Scene modeling code data
■ ■ ■ ■ ■ ■ ■
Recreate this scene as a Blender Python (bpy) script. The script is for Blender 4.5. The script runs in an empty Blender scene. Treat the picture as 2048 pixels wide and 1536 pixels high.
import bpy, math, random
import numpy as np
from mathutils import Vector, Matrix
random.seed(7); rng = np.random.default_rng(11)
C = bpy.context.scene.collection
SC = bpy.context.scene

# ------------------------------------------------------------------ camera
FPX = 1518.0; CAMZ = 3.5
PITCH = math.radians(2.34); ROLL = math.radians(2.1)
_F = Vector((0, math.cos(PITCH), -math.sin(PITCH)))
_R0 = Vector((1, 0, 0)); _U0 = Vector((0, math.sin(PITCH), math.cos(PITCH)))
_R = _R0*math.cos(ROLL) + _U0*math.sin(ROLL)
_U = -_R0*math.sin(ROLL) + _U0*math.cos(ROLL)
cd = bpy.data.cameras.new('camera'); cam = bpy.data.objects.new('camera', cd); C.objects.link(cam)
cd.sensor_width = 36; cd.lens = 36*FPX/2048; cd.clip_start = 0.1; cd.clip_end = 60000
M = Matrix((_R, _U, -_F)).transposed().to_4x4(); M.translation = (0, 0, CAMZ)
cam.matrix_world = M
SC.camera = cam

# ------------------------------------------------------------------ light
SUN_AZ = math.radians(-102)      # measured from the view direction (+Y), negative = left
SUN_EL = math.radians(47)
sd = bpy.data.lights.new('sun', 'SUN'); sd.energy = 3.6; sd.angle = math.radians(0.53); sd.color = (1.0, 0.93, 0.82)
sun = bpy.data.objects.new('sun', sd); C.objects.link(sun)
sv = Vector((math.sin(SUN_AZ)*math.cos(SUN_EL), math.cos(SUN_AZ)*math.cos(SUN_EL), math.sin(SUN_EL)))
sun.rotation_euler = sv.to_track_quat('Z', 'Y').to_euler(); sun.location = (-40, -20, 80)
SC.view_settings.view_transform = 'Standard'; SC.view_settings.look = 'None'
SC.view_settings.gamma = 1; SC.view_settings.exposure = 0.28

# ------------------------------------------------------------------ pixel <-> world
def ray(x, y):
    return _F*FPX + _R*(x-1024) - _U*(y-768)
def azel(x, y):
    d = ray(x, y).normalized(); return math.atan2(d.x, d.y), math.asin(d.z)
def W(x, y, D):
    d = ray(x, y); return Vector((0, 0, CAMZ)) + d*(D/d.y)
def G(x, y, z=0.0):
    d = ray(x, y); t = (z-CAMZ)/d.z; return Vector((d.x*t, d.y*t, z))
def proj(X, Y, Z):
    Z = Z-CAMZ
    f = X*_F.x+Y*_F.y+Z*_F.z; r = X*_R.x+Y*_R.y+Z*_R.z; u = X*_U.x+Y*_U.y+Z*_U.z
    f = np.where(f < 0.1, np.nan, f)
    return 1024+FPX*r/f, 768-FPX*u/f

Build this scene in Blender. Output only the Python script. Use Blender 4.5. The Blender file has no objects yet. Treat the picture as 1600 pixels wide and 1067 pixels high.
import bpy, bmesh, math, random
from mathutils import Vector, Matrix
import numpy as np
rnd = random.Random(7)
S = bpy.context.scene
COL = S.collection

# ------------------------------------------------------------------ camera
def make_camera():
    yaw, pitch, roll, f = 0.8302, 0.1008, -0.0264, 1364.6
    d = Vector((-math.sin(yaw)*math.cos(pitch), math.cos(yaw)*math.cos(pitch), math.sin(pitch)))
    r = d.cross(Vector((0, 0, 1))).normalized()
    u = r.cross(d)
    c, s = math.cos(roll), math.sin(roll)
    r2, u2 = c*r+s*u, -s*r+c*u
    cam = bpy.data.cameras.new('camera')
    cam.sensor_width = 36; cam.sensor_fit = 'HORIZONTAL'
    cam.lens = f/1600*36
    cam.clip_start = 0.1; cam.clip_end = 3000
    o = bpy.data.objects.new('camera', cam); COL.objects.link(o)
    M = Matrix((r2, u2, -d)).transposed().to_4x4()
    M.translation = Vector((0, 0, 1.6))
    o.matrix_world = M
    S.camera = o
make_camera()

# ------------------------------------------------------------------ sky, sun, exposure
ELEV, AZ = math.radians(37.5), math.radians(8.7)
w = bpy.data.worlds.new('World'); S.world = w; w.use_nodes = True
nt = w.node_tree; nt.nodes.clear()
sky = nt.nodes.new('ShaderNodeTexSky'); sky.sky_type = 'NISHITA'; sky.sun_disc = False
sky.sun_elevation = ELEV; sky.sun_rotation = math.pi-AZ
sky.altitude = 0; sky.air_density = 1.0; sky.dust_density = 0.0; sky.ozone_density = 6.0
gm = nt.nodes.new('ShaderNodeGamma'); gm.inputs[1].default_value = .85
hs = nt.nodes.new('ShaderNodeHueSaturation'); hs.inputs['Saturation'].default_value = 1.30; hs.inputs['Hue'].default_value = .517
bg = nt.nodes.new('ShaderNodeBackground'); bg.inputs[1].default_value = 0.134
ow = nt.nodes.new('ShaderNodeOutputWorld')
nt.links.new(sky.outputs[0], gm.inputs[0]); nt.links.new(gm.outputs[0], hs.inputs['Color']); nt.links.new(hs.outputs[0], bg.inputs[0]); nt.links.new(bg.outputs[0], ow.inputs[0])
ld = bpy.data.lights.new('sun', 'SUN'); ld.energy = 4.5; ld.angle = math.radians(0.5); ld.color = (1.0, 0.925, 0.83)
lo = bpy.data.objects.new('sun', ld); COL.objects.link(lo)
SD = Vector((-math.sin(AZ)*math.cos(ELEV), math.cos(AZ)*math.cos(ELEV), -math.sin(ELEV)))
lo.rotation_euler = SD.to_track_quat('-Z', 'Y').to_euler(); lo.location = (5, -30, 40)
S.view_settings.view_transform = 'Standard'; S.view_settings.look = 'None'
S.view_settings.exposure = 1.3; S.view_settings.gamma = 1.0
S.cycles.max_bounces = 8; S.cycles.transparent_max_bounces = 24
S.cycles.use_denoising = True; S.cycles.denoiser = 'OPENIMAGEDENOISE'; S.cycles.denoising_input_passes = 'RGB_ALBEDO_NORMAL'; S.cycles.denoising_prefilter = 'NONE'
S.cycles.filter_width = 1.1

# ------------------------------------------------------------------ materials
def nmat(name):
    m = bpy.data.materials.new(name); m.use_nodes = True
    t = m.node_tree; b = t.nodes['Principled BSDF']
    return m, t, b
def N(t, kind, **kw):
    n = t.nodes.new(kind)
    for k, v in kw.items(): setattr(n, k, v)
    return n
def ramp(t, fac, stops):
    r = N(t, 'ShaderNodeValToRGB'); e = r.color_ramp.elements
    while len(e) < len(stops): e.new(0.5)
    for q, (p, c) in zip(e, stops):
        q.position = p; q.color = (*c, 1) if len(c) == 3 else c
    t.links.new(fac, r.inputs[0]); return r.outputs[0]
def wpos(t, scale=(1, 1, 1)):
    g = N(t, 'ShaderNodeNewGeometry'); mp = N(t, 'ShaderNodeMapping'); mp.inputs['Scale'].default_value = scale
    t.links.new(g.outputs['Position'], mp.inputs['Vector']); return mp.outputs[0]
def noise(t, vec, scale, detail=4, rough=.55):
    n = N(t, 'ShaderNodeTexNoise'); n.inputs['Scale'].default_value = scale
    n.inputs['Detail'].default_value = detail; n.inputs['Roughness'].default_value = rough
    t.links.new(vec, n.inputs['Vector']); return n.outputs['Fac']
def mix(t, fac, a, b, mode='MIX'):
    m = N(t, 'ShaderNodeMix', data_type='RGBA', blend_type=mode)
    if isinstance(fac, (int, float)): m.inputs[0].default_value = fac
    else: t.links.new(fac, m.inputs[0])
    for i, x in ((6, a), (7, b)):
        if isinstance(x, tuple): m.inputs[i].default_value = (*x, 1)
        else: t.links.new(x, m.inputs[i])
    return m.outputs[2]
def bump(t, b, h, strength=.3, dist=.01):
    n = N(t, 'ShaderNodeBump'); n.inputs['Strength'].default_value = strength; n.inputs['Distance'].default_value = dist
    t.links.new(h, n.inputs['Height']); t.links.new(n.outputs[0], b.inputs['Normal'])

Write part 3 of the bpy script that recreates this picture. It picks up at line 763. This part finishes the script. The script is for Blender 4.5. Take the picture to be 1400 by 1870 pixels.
■ ■ ■ ■ ■ ■ ■
**What you will do:** Taking the material above, extract exactly and only the lines from the line with "Build this scene" to the line with "COL = S.collection", inclusive of both.

**Task output:**
Build this scene in Blender. Output only the Python script. Use Blender 4.5. The Blender file has no objects yet. Treat the picture as 1600 pixels wide and 1067 pixels high.
import bpy, bmesh, math, random
from mathutils import Vector, Matrix
import numpy as np
rnd = random.Random(7)
S = bpy.context.scene
COL = S.collection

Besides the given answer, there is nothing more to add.